I love the country dearly, and consider it my home, but wish it were acknowledged more often that I am, if anything, a bit like those rich people of old who would live in hotels for months and years at a time. I don’t fully belong, probably never will, and that’s an important part of me.

The flipside of this is that, whenever I go back to France, people don’t think twice about who I am. My name is Marie Le Conte, my French is native, and that’s all there is to it. 

Again, that sometimes makes me feel uncomfortable. I moved away at 17 and have only been back around twice a year since. I’ve never been an adult in France. I’ve no idea what’s happened there, culturally, over the past decade and a half. I look and sound the part, but I don’t fully belong there either, and it’s something I wish I could communicate to people, but it would be odd for me to do so.

In short: I have been greedy and decided to spread myself across multiple countries, meaning that not one of them feels fully mine, but it’s a decision I made purposely and happily, and I am at peace with it.
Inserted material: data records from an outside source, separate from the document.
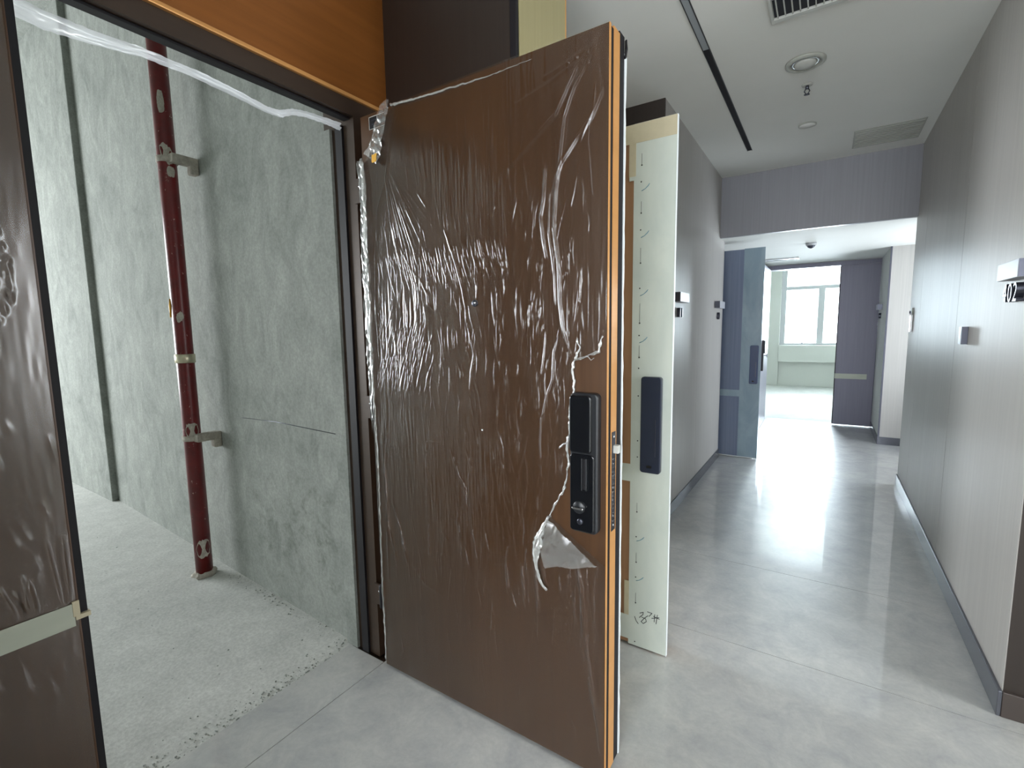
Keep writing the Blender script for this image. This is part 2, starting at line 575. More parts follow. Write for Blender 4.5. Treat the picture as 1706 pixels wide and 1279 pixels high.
struct('wall_right_room_under', 'plaster_white', 4.0, 4.1, 0.4, 2.5, 0.0, 0.7)
struct('wall_right_room_over', 'plaster_white', 4.0, 4.1, 0.4, 2.5, 2.6, 2.9)
struct('wall_right_recess_near', 'taupe', 1.5, 1.7, 5.24, 5.55, 0.0, ZL)
struct('wall_right_recess_far', 'taupe', 1.5, 1.7, 6.65, 6.95, 0.0, ZL)
struct('wall_right_recess_under', 'taupe', 1.5, 1.7, 5.55, 6.65, 0.0, 0.75)  # unseen opening made for the far recess fill
struct('wall_right_recess_over', 'taupe', 1.5, 1.7, 5.55, 6.65, 2.05, ZL)
fw = struct('wall_right_far', 'plaster_white', 0.58, 1.7, 6.962, 8.0, 0.0, ZL)
box('end_panel', 'taupe', 0.59, 1.7, 6.95, 6.962, 0.0, ZL, parent=fw)
box('corner_trim', 'steel_dark', 0.574, 0.59, 6.944, 6.962, 0.0, ZL, parent=fw)
struct('baseboard_right_far', 'base', 0.57, 0.58, 6.95, 7.99, 0.0, 0.09)
struct('baseboard_right_recess', 'base', 0.58, 1.5, 6.94, 6.95, 0.0, 0.09)

# end wall with its doorway, and the room behind
struct('wall_end_left', 'plaster_white', -2.4, -0.78, 8.0, 8.2, 0.0, 3.0)
struct('wall_end_right', 'plaster_white', 0.62, 2.6, 8.0, 8.2, 0.0, 3.0)
struct('wall_end_over_door', 'plaster_white', -0.78, 0.62, 8.0, 8.2, 2.262, 3.0)
fr3 = struct('trim_end_door_frame', 'door_grey', -0.78, -0.73, 7.99, 8.21, 0.0, 2.262)
box('frame_head', 'door_grey', -0.73, 0.62, 7.99, 8.21, 2.205, 2.262, parent=fr3)
box('frame_jamb', 'door_grey', 0.58, 0.62, 7.99, 8.21, 0.0, 2.205, parent=fr3)
struct('wall_end_room_left', 'plaster_white', -2.5, -2.4, 8.0, 13.05, 0.0, 3.0)
struct('wall_end_room_right', 'plaster_white', 2.6, 2.7, 8.0, 13.05, 0.0, 3.0)
struct('wall_end_room_window_left', 'plaster_white', -2.4, -0.9, 12.85, 13.05, 0.0, 3.0)
struct('wall_end_room_window_right', 'plaster_white', 1.7, 2.6, 12.85, 13.05, 0.0, 3.0)
struct('wall_end_room_window_top', 'plaster_white', -0.9, 1.7, 12.85, 13.05, 2.76, 3.0)
struct('wall_end_room_window_under', 'plaster_white', -0.9, 1.7, 12.95, 13.05, 0.0, 0.95)
struct('trim_window_ledge', 'plaster_white', -0.9, 1.7, 12.80, 12.95, 0.567, 0.95, bev=0.004)
w1 = tag(thing('window_1', None, None, (0.4, 12.98, 0.95)), kind='structure')
for x0, x1, z0, z1 in ((-0.9, -0.79, 0.95, 2.76), (1.59, 1.7, 0.95, 2.76), (-0.79, 1.59, 2.68, 2.76), (-0.79, 1.59, 0.95, 1.0),
                       (-0.79, 1.59, 2.22, 2.30), (-0.165, -0.04, 1.0, 2.22), (0.72, 0.84, 1.0, 2.22)):
    box('window_frame', 'pvc', x0, x1, 12.95, 13.02, z0, z1, parent=w1, bev=0.004)
for x0, x1, z0, z1 in ((-0.79, 1.59, 2.30, 2.68), (-0.79, -0.165, 1.0, 2.22), (-0.04, 0.72, 1.0, 2.22), (0.84, 1.59, 1.0, 2.22)):
    box('window_pane', 'glass', x0, x1, 12.983, 12.987, z0, z1, parent=w1)
box('window_latch', 'steel_dark', -0.46, -0.42, 12.93, 12.95, 0.985, 1.01, parent=w1, bev=0.003)

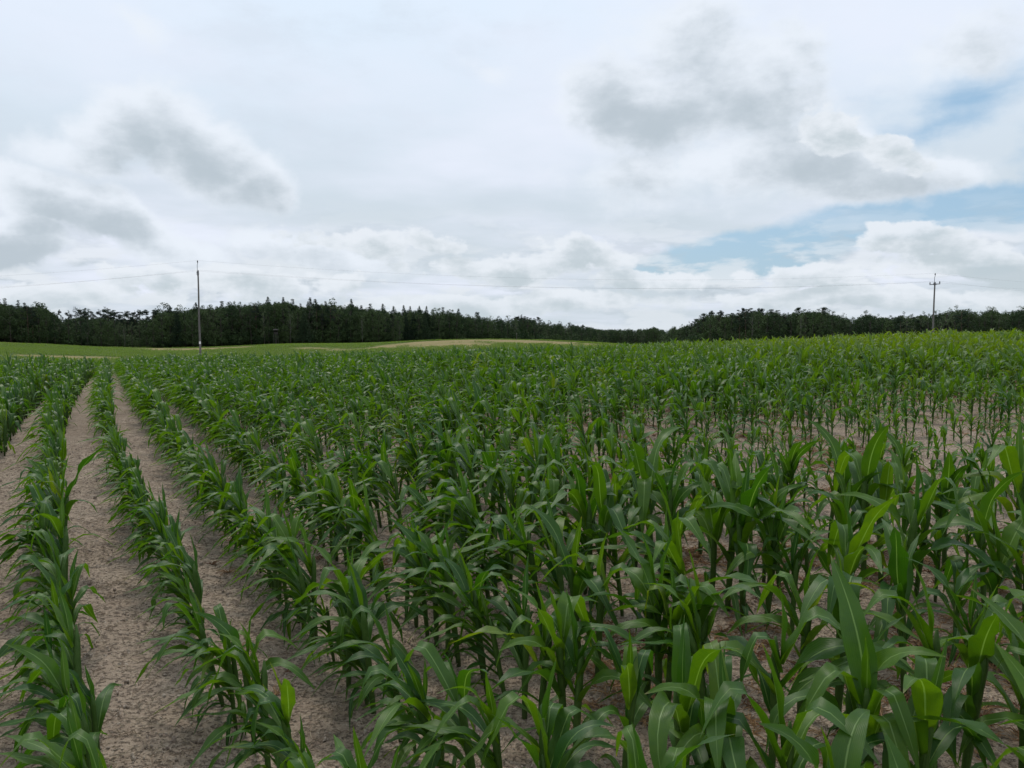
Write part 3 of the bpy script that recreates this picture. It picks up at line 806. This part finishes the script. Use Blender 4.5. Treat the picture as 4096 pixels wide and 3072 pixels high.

Most of the time, however, I feel like an impostor in someone else’s clothes, as no one can see that it’s what I’ve done. 


I only realised all this when in Marrakech, and having conversations with people that felt like they were the wrong way round. Cab drivers and chatty market sellers would assume that I was a tourist, then beam with delight when I explained that my mum had grown up here, and that I could babble in darija. They then proceeded to treat me like some sort of friendly neighbourhood stray cat, always welcome inside even if it ends up leaving afterwards and going off to do its own thing.

An international, friendly neighbourhood stray cat is how I feel most of the time, and it’s sweetly ironic that I integrated so well in Britain that people can no longer see me as that. It probably is for the best, as it’s helped my career, life and friendships, but it was unexpectedly lovely to get to truly feel like myself for a few weeks here. Marrakech both is and isn’t home, in the way that Nantes and London both are and aren’t, and that’s a privilege, not a pity.